Material provided
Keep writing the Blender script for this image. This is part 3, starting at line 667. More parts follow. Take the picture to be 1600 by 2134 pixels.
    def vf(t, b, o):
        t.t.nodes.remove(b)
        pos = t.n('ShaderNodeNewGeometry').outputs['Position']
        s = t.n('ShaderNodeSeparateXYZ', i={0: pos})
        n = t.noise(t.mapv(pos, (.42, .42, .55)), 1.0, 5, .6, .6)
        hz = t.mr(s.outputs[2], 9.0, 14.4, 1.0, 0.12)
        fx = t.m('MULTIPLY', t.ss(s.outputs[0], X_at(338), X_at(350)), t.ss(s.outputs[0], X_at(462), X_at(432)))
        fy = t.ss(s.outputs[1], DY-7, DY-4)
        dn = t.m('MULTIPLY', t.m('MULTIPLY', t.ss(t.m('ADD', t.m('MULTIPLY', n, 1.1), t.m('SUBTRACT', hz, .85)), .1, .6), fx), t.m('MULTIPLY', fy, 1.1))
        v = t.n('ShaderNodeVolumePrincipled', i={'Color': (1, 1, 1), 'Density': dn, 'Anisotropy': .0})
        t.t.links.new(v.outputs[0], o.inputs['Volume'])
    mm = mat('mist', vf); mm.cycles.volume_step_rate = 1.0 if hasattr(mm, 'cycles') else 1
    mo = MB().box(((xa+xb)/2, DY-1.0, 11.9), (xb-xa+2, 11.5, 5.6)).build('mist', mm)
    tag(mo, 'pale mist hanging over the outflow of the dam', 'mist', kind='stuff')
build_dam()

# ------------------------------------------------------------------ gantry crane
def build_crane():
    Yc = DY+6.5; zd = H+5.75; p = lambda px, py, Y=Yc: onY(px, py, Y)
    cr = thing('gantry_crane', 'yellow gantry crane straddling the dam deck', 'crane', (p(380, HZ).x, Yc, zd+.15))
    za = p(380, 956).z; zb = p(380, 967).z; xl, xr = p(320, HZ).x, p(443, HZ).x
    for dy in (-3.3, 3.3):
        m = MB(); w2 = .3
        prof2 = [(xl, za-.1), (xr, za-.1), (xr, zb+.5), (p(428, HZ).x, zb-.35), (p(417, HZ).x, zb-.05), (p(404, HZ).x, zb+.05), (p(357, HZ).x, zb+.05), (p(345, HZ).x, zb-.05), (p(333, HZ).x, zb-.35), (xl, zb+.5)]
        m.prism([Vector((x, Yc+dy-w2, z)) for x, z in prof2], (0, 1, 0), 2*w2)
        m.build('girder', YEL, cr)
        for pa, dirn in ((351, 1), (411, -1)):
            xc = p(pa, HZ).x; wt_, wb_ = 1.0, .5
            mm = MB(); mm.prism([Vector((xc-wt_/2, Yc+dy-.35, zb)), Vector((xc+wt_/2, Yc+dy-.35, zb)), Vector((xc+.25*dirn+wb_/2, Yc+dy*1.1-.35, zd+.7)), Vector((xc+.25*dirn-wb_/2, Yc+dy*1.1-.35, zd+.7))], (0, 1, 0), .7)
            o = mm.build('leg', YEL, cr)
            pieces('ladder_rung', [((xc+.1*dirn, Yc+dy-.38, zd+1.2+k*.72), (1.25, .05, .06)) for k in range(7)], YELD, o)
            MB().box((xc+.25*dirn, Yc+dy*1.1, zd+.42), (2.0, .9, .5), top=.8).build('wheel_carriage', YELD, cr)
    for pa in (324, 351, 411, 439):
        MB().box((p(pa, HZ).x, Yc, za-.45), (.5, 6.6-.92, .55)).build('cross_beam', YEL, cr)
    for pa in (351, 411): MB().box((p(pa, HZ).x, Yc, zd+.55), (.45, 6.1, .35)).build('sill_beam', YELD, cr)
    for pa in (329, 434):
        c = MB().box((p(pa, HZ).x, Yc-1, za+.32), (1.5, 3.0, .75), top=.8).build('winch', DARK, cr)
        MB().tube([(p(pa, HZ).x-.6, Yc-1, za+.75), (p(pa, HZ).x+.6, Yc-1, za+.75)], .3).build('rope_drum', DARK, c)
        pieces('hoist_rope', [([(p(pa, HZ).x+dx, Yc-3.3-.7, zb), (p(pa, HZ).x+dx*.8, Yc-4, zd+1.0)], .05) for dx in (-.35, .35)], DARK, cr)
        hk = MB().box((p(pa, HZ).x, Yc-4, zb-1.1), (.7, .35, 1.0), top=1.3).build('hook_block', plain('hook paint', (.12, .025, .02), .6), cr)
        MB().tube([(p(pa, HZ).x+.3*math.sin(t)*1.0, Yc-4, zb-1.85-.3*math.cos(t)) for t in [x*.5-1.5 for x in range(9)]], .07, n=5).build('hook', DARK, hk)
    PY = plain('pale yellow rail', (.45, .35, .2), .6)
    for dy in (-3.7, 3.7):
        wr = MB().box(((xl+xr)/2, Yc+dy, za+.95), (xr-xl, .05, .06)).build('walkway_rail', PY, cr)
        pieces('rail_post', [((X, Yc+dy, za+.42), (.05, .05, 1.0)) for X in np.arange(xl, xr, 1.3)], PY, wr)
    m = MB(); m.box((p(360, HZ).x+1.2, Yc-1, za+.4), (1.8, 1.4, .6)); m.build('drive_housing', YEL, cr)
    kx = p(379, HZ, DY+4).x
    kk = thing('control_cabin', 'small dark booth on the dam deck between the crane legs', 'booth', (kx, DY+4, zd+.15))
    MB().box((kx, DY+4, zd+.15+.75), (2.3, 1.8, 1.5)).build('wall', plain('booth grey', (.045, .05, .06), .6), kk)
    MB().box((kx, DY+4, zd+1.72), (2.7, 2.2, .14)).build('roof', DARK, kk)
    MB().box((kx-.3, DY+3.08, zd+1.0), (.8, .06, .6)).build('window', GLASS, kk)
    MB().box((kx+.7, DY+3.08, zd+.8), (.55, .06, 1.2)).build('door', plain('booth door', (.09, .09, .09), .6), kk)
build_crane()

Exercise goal
All of the material above needs to be copied exactly.

Solved problem
Keep writing the Blender script for this image. This is part 3, starting at line 667. More parts follow. Take the picture to be 1600 by 2134 pixels.
    def vf(t, b, o):
        t.t.nodes.remove(b)
        pos = t.n('ShaderNodeNewGeometry').outputs['Position']
        s = t.n('ShaderNodeSeparateXYZ', i={0: pos})
        n = t.noise(t.mapv(pos, (.42, .42, .55)), 1.0, 5, .6, .6)
        hz = t.mr(s.outputs[2], 9.0, 14.4, 1.0, 0.12)
        fx = t.m('MULTIPLY', t.ss(s.outputs[0], X_at(338), X_at(350)), t.ss(s.outputs[0], X_at(462), X_at(432)))
        fy = t.ss(s.outputs[1], DY-7, DY-4)
        dn = t.m('MULTIPLY', t.m('MULTIPLY', t.ss(t.m('ADD', t.m('MULTIPLY', n, 1.1), t.m('SUBTRACT', hz, .85)), .1, .6), fx), t.m('MULTIPLY', fy, 1.1))
        v = t.n('ShaderNodeVolumePrincipled', i={'Color': (1, 1, 1), 'Density': dn, 'Anisotropy': .0})
        t.t.links.new(v.outputs[0], o.inputs['Volume'])
    mm = mat('mist', vf); mm.cycles.volume_step_rate = 1.0 if hasattr(mm, 'cycles') else 1
    mo = MB().box(((xa+xb)/2, DY-1.0, 11.9), (xb-xa+2, 11.5, 5.6)).build('mist', mm)
    tag(mo, 'pale mist hanging over the outflow of the dam', 'mist', kind='stuff')
build_dam()

# ------------------------------------------------------------------ gantry crane
def build_crane():
    Yc = DY+6.5; zd = H+5.75; p = lambda px, py, Y=Yc: onY(px, py, Y)
    cr = thing('gantry_crane', 'yellow gantry crane straddling the dam deck', 'crane', (p(380, HZ).x, Yc, zd+.15))
    za = p(380, 956).z; zb = p(380, 967).z; xl, xr = p(320, HZ).x, p(443, HZ).x
    for dy in (-3.3, 3.3):
        m = MB(); w2 = .3
        prof2 = [(xl, za-.1), (xr, za-.1), (xr, zb+.5), (p(428, HZ).x, zb-.35), (p(417, HZ).x, zb-.05), (p(404, HZ).x, zb+.05), (p(357, HZ).x, zb+.05), (p(345, HZ).x, zb-.05), (p(333, HZ).x, zb-.35), (xl, zb+.5)]
        m.prism([Vector((x, Yc+dy-w2, z)) for x, z in prof2], (0, 1, 0), 2*w2)
        m.build('girder', YEL, cr)
        for pa, dirn in ((351, 1), (411, -1)):
            xc = p(pa, HZ).x; wt_, wb_ = 1.0, .5
            mm = MB(); mm.prism([Vector((xc-wt_/2, Yc+dy-.35, zb)), Vector((xc+wt_/2, Yc+dy-.35, zb)), Vector((xc+.25*dirn+wb_/2, Yc+dy*1.1-.35, zd+.7)), Vector((xc+.25*dirn-wb_/2, Yc+dy*1.1-.35, zd+.7))], (0, 1, 0), .7)
            o = mm.build('leg', YEL, cr)
            pieces('ladder_rung', [((xc+.1*dirn, Yc+dy-.38, zd+1.2+k*.72), (1.25, .05, .06)) for k in range(7)], YELD, o)
            MB().box((xc+.25*dirn, Yc+dy*1.1, zd+.42), (2.0, .9, .5), top=.8).build('wheel_carriage', YELD, cr)
    for pa in (324, 351, 411, 439):
        MB().box((p(pa, HZ).x, Yc, za-.45), (.5, 6.6-.92, .55)).build('cross_beam', YEL, cr)
    for pa in (351, 411): MB().box((p(pa, HZ).x, Yc, zd+.55), (.45, 6.1, .35)).build('sill_beam', YELD, cr)
    for pa in (329, 434):
        c = MB().box((p(pa, HZ).x, Yc-1, za+.32), (1.5, 3.0, .75), top=.8).build('winch', DARK, cr)
        MB().tube([(p(pa, HZ).x-.6, Yc-1, za+.75), (p(pa, HZ).x+.6, Yc-1, za+.75)], .3).build('rope_drum', DARK, c)
        pieces('hoist_rope', [([(p(pa, HZ).x+dx, Yc-3.3-.7, zb), (p(pa, HZ).x+dx*.8, Yc-4, zd+1.0)], .05) for dx in (-.35, .35)], DARK, cr)
        hk = MB().box((p(pa, HZ).x, Yc-4, zb-1.1), (.7, .35, 1.0), top=1.3).build('hook_block', plain('hook paint', (.12, .025, .02), .6), cr)
        MB().tube([(p(pa, HZ).x+.3*math.sin(t)*1.0, Yc-4, zb-1.85-.3*math.cos(t)) for t in [x*.5-1.5 for x in range(9)]], .07, n=5).build('hook', DARK, hk)
    PY = plain('pale yellow rail', (.45, .35, .2), .6)
    for dy in (-3.7, 3.7):
        wr = MB().box(((xl+xr)/2, Yc+dy, za+.95), (xr-xl, .05, .06)).build('walkway_rail', PY, cr)
        pieces('rail_post', [((X, Yc+dy, za+.42), (.05, .05, 1.0)) for X in np.arange(xl, xr, 1.3)], PY, wr)
    m = MB(); m.box((p(360, HZ).x+1.2, Yc-1, za+.4), (1.8, 1.4, .6)); m.build('drive_housing', YEL, cr)
    kx = p(379, HZ, DY+4).x
    kk = thing('control_cabin', 'small dark booth on the dam deck between the crane legs', 'booth', (kx, DY+4, zd+.15))
    MB().box((kx, DY+4, zd+.15+.75), (2.3, 1.8, 1.5)).build('wall', plain('booth grey', (.045, .05, .06), .6), kk)
    MB().box((kx, DY+4, zd+1.72), (2.7, 2.2, .14)).build('roof', DARK, kk)
    MB().box((kx-.3, DY+3.08, zd+1.0), (.8, .06, .6)).build('window', GLASS, kk)
    MB().box((kx+.7, DY+3.08, zd+.8), (.55, .06, 1.2)).build('door', plain('booth door', (.09, .09, .09), .6), kk)
build_crane()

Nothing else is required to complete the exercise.